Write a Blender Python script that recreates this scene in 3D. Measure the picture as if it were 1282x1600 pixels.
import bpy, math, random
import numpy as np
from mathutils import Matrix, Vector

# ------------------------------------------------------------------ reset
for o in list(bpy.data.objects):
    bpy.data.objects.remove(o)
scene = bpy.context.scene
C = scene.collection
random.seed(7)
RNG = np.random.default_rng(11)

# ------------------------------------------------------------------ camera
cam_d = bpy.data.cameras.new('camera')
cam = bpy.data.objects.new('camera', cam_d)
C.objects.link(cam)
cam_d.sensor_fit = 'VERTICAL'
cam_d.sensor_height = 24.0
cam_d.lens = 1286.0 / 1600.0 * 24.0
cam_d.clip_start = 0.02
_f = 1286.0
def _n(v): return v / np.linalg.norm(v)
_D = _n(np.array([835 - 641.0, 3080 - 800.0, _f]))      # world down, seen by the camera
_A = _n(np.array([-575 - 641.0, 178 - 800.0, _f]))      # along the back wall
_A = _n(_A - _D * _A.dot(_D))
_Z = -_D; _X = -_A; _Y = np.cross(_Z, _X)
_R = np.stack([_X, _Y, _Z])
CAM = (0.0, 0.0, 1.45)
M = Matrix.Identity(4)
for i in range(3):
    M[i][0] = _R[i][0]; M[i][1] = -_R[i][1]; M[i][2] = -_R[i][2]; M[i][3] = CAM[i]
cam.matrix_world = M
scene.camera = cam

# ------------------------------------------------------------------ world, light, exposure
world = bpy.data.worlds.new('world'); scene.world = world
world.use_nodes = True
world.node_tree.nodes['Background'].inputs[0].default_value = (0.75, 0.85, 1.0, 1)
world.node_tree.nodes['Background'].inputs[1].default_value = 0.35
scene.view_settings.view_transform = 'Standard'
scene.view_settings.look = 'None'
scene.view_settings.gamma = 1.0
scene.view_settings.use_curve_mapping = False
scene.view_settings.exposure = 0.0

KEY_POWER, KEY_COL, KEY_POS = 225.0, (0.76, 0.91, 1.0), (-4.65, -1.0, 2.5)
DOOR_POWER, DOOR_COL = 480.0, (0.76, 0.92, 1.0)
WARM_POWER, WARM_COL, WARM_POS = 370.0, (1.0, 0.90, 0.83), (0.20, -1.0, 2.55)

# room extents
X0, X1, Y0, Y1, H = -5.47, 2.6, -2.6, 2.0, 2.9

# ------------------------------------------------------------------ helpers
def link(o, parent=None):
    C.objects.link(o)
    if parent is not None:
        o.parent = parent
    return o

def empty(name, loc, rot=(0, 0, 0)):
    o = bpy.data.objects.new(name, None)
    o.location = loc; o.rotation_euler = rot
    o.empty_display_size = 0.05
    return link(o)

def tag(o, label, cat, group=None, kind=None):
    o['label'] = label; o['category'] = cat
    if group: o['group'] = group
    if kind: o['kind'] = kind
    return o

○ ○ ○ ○

__The task__: Take the data above and return it exactly.

__Solution below__:
Write a Blender Python script that recreates this scene in 3D. Measure the picture as if it were 1282x1600 pixels.
import bpy, math, random
import numpy as np
from mathutils import Matrix, Vector

# ------------------------------------------------------------------ reset
for o in list(bpy.data.objects):
    bpy.data.objects.remove(o)
scene = bpy.context.scene
C = scene.collection
random.seed(7)
RNG = np.random.default_rng(11)

# ------------------------------------------------------------------ camera
cam_d = bpy.data.cameras.new('camera')
cam = bpy.data.objects.new('camera', cam_d)
C.objects.link(cam)
cam_d.sensor_fit = 'VERTICAL'
cam_d.sensor_height = 24.0
cam_d.lens = 1286.0 / 1600.0 * 24.0
cam_d.clip_start = 0.02
_f = 1286.0
def _n(v): return v / np.linalg.norm(v)
_D = _n(np.array([835 - 641.0, 3080 - 800.0, _f]))      # world down, seen by the camera
_A = _n(np.array([-575 - 641.0, 178 - 800.0, _f]))      # along the back wall
_A = _n(_A - _D * _A.dot(_D))
_Z = -_D; _X = -_A; _Y = np.cross(_Z, _X)
_R = np.stack([_X, _Y, _Z])
CAM = (0.0, 0.0, 1.45)
M = Matrix.Identity(4)
for i in range(3):
    M[i][0] = _R[i][0]; M[i][1] = -_R[i][1]; M[i][2] = -_R[i][2]; M[i][3] = CAM[i]
cam.matrix_world = M
scene.camera = cam

# ------------------------------------------------------------------ world, light, exposure
world = bpy.data.worlds.new('world'); scene.world = world
world.use_nodes = True
world.node_tree.nodes['Background'].inputs[0].default_value = (0.75, 0.85, 1.0, 1)
world.node_tree.nodes['Background'].inputs[1].default_value = 0.35
scene.view_settings.view_transform = 'Standard'
scene.view_settings.look = 'None'
scene.view_settings.gamma = 1.0
scene.view_settings.use_curve_mapping = False
scene.view_settings.exposure = 0.0

KEY_POWER, KEY_COL, KEY_POS = 225.0, (0.76, 0.91, 1.0), (-4.65, -1.0, 2.5)
DOOR_POWER, DOOR_COL = 480.0, (0.76, 0.92, 1.0)
WARM_POWER, WARM_COL, WARM_POS = 370.0, (1.0, 0.90, 0.83), (0.20, -1.0, 2.55)

# room extents
X0, X1, Y0, Y1, H = -5.47, 2.6, -2.6, 2.0, 2.9

# ------------------------------------------------------------------ helpers
def link(o, parent=None):
    C.objects.link(o)
    if parent is not None:
        o.parent = parent
    return o

def empty(name, loc, rot=(0, 0, 0)):
    o = bpy.data.objects.new(name, None)
    o.location = loc; o.rotation_euler = rot
    o.empty_display_size = 0.05
    return link(o)

def tag(o, label, cat, group=None, kind=None):
    o['label'] = label; o['category'] = cat
    if group: o['group'] = group
    if kind: o['kind'] = kind
    return o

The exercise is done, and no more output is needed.